The free-for-all versus the no go zones: Many of the questions Republican members of the Senate Judiciary Committee asked Justice Brown would not be tolerated in Canada. Questions on her view of abortion law, for instance, or her sentencing of child-porn offenders, or how she rates her religious faith on a scale of 1 to 10, would almost certainly have been shut down. “It is not appropriate to ask the candidate about pending matters, whether before the Supreme Court or other courts, or to ask him his opinion on highly controversial issues,” Jean-Louis Baudouin, a retired appeal-court judge from Quebec, told the committee when he oversaw the 2013 nomination hearing of Justice Marc Nadon. “Asking him to explain or, worse still, justify some of the decisions he has rendered during his career should also be avoided.” Questions about very personal matters – “except, perhaps, about golf” – should not be asked, he said.

The sparks: An intense moment occurred when Republican Sen. Ted Cruz of Texas, holding up a picture book for children ages 4 to 7, asked Justice Jackson, “Do you agree with this book that is being taught to kids that babies are racist?” She replied: “Senator,” then paused. The pause spoke volumes. In 2011, NDP MP Joe Comartin was skeptical of Justice Michael Moldaver’s promise to learn French and criticized Justice Marshall Rothstein on bilingualism. Justice Rothstein was not there to defend himself because he had been appointed five years earlier. Sparks flew.

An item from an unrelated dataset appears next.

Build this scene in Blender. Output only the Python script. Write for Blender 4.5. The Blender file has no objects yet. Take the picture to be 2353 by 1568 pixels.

The partisanship, as viewed by a retired Canadian Supreme Court judge: Louis LeBel of Quebec City, who sat on the court from 2000 to 2014, said the U.S. hearings sadden him. “I feel that it is sad in a certain way to see a court that is an important, great court, in some parts of its history, being more and more drawn into political disputes. That may impact on its independence. And when you listen to some of the statements of the present Chief Justice [John Roberts], it looks as if he is pretty worried about the way things are going, the trend that is drawing his court more and more into political debate, turning it into another organ of the state.” He added: “I hope that we retain our own traditions.”

The history: The first public hearing in the U.S. with a Supreme Court judge present to answer the Senate committee’s questions occurred in 1939 with Justice Felix Frankfurter. In Canada, they are relatively new. The first was in 2006, with Justice Rothstein of Manitoba. Stephen Harper was the prime minister who held the first such hearing, but he stopped holding the hearings after The Globe and Mail published the secret short list from which he had chosen Justice Nadon in 2013. The U.S. Senate judiciary committee also holds hearings for 870 other federally nominated judgeships; north of the border, judicial nomination hearings are only for the Supreme Court of Canada.